Fran Shaw's Writing My Yoga is a collection of thought provoking and spiritual poems that uncover truths found in nature and in humanity. With sections before the poems telling a story, the reader is more able to tap into the moments Shaw captures throughout her poetry. The images of frozen glaciers, slippery shadows, and falling raindrops create a flow throughout the work that invites the reader to tap into their own "calm." To breathe, to relax, to read, and most importantly "to be" is what this collection of poems is about. There are no restrictions when it comes to immersing yourself in Fran's "Yoga" but to surrender to her techniques and to watch in amazement as the beautiful art created leaves impressions upon the mind.

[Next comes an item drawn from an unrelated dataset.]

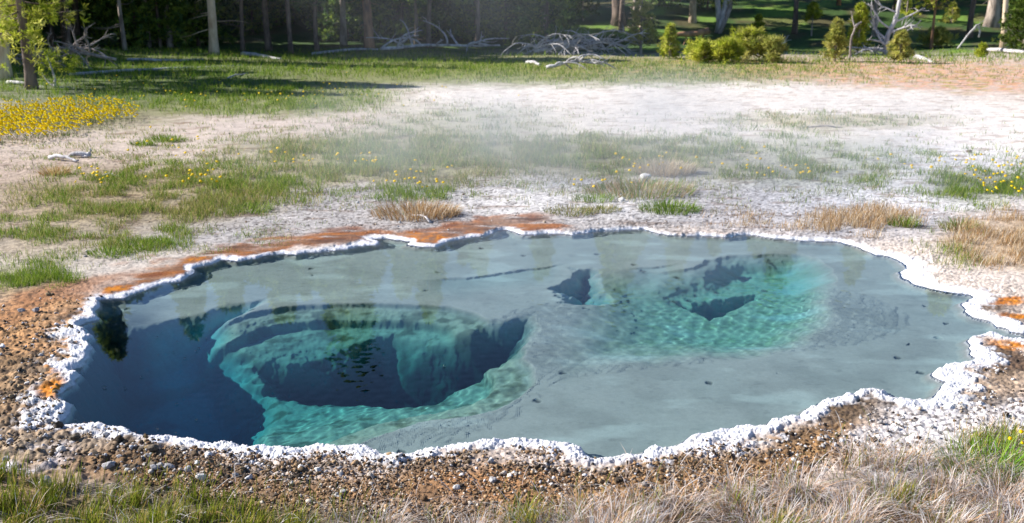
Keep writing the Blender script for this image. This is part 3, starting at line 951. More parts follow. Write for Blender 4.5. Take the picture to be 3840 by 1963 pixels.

It is a truly thought provoking and blissful experience to pick up this book.
The vibrancy and dynamic of human experience is uniquely captured moment by moment in Fran Shaw's latest collection Writing My Yoga: Poems For Presence.
I was in particular struck by the fourth chapter in her collection, "Elective Humiliation," which emphasizes the turbulence and pressure of garnering self-confidence and maintaining a certain image socially as well as personally. An insightful Shaw personifies the vulnerability of superficial pride in a coinciding poem titled "Ruffled Feathers" using images of birds and plumes: "Then sorry tears give way to bits/ of plumage on the ground,/ and mute even my mockingbird;/ my peacock makes no sound." Shaw's poems collectively assert the importance of emotional resiliency and the beauty of a tranquil mind, in such a way to leave the reader at ease in only the presence of nature and self, and with a sense of clear and enlightened optimism.